The nonprofit rehab group cared for the beaver after floodwaters swept it away from its lodge as a kit and someone heard it crying.

KNOXVILLE, Tenn. — Ijams Nature Center is now home to a newly rehabilitated semi-aquatic friend.

Mountain Tails Wildlife Rehab, a nonprofit rehabilitation organization sanctioned by the Tennessee Wildlife Resources Agency, cared for an orphaned female beaver that's ready to start its new life.

The nonprofit cared for the beaver after floodwaters swept it away from its lodge as a kit and someone heard it crying.

The beaver was released in the valley around the Toll Creek area of Ijams. The nature center said that area is perfect for it because beavers have lived on the creek in the past and she will be able to get her bearings before heading out into the bigger world of the Tennessee River.

"Beavers are considered a keystone species, which is a species that often creates habitat for other species or upon which many other species depend.
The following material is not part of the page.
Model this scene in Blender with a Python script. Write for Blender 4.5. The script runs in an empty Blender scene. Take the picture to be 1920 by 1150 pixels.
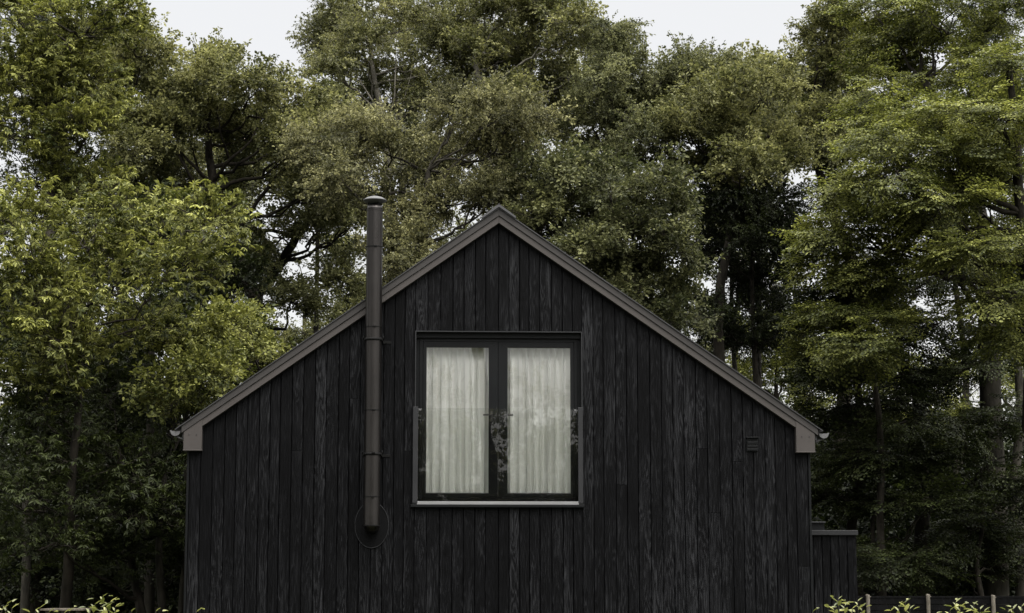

Beavers create habitat by damming streams to make ponds that are important wetland communities for birds such as little green herons and red-winged black birds, many species of aquatic turtles, muskrats, dragonflies, and fish," Marybeth Rood, founder of MTWB, said. "Beavers create diversity in the landscape and slow flood waters, which allows pollutants and sediment to settle out, improving water quality."